Oh! Praise from my mom about something I baked! I beamed. I think they saw me blushing 10 counties over. I basically jumped up and dashed to the kitchen, prancing back with the whip cream and pie plates.

Choruses of, “Oh, how lovely,” broke out in the dining room. Gosh, did I feel good. I had never had anyone talk about my baking. I had visions of my own cookbook dancing in my head, I mean I was basically Betty Crocker.

Mom cut and served the pie, and we all waited for our guest of honor, James, to have the first bite. I sat there as he took a bit with his fork, put it in his mouth, began to chew, and then stopped. He stopped, and then he just coughed.

He took a big drink of water.

My stomach sank. Maybe he just had indigestion from mom’s cooking? Then everyone else took a bite, but they weren’t as polite.

My dad took a bite and spit it out, “Colleen! What in the world is wrong with this pie?”

My mom looked concerned and took a slow but intense bite, spit it out and said, “Kelly, could you go get me the recipe card real quick?”

Holy cow. You guys. I did not want to go get that recipe card. It was like the walk of shame to the kitchen, but I was raised to do what I was told, so I went and grabbed it.
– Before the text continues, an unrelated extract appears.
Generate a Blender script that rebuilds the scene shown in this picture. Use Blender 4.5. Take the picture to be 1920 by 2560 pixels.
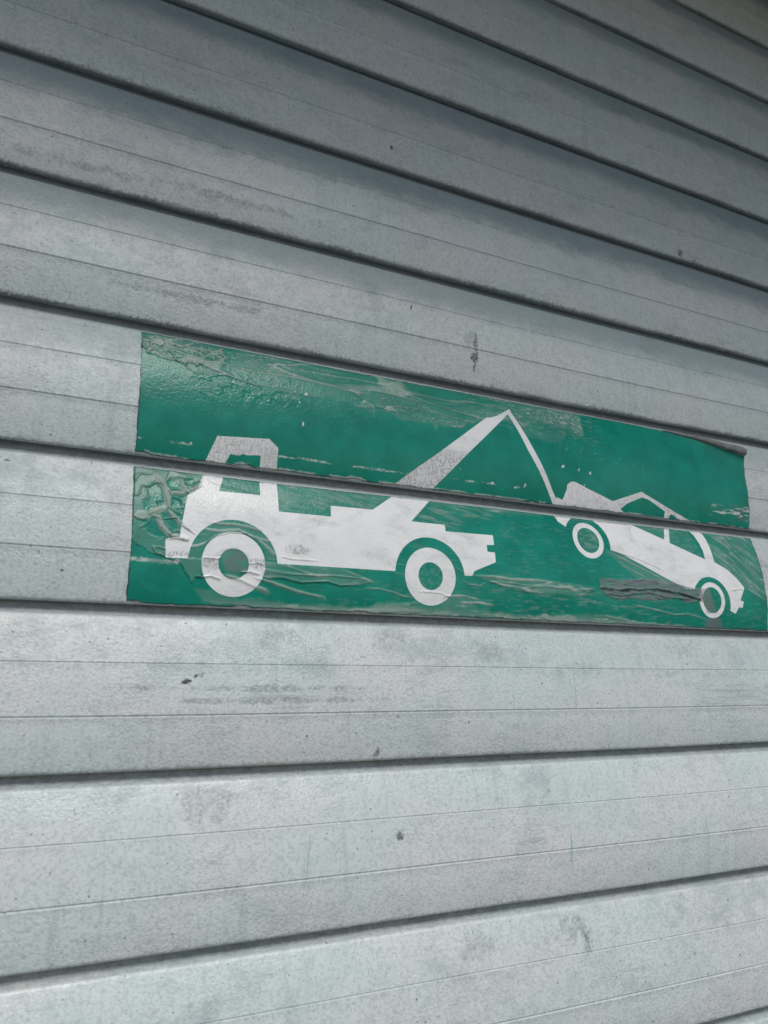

Mom looked through the recipe and then said, “What does this mean?” pointing to the teaspoon line.

I said, “Tablespoon? But I couldn’t find yours ... so I eye-balled it using a serving spoon.”

She started laughing. She couldn’t stop. Between cackles she said, “You eyeballed salt using a serving spoon?”

All you could taste was salt. Thick salt. Dad said it was like one big salt lick, and offered to take it out to the deer.

I think for dessert we all ended up just passing the big bowl of homemade whip cream around, which you know ... I think that’s better than pie anyway.

So, now for any event, I’m left out of the baking festivities. I could get upset about it, but you know it’s actually less stressful. I’d rather just show up and eat anyway.